Oglądałem ten serial dwa razy, zabierałem się nawet za trzeci. Nie umywają się do niego żadne
inne mainstreamowe produkcje pokroju TWD, Dextera czy Dr. House'a. Prawdziwe arcydzieło, po
którym czuję straszny niedosyt i wrażenie, że już nigdy żadna inna produkcja mnie tak nie
zafrasuje.
No jasne! Jeden serial lepszy od drugiego który wymieniłeś. Pogratulować gustu, nierzadko się to zdarza, pewnie student filmoznawstwa, co?
Jestem po drugim odcinku pierwszej części. Jak na razie, flaki z olejem. W Tym wypadku, Dexter lepszy. Mam nadzieję, iż coś się szybko rozkręci...
Nigdy się nie rozkręci, to jest dramat obyczajowy. Z czasem zadziała efekt serialu - zżyjesz się z bohaterami, jednych polubisz innych nie i to wszystko. Co jakiś czas będziesz miał wrażenie jakbyś opuścił 5 odcinków, bo nagle zaczną wskakiwać nowe postacie czy będą rozmowy o interesach, o których nie masz bladego pojęcia. Scenarzyści mieli ewidentnie wolną rękę.

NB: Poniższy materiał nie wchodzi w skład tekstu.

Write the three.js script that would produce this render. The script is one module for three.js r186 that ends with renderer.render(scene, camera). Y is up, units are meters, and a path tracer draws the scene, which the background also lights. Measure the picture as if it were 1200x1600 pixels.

Wiesz, w HoC czy Borgen też raczej brak akcji. A filmy mnie wciągnęły. Nie oczekuję strzelaniny, czy efektów. Obejrzałem dopiero dwa odcinki. Zobaczymy co będzie....
Pierwszy sezon oglądałem wyrywkowo, bo nie mogłem się w niego kompletnie wczuć, nie oczekuj nagłego boom po obejrzeniu dwóch pierwszych odcinków. Po czasie tak jak kolega wcześniej pisał, zaczynasz czuć ten klimat, zżywać się z bohaterami i czekać na rozwój akcji.
Powiem tak , mnie jeszcze żaden serial nie wciągnął tak jak ten. Jak dziennie nie obejrzę chociaż jednego odcinka to dzień stracony. Dialogi i gra aktorska jak na serial jest naprawdę na bardzo wysokim poziomie. Podoba mi się także , ze w filmie gra wielu aktorów kojarzonych głownie z roli różnych gangsterów czy przestępców.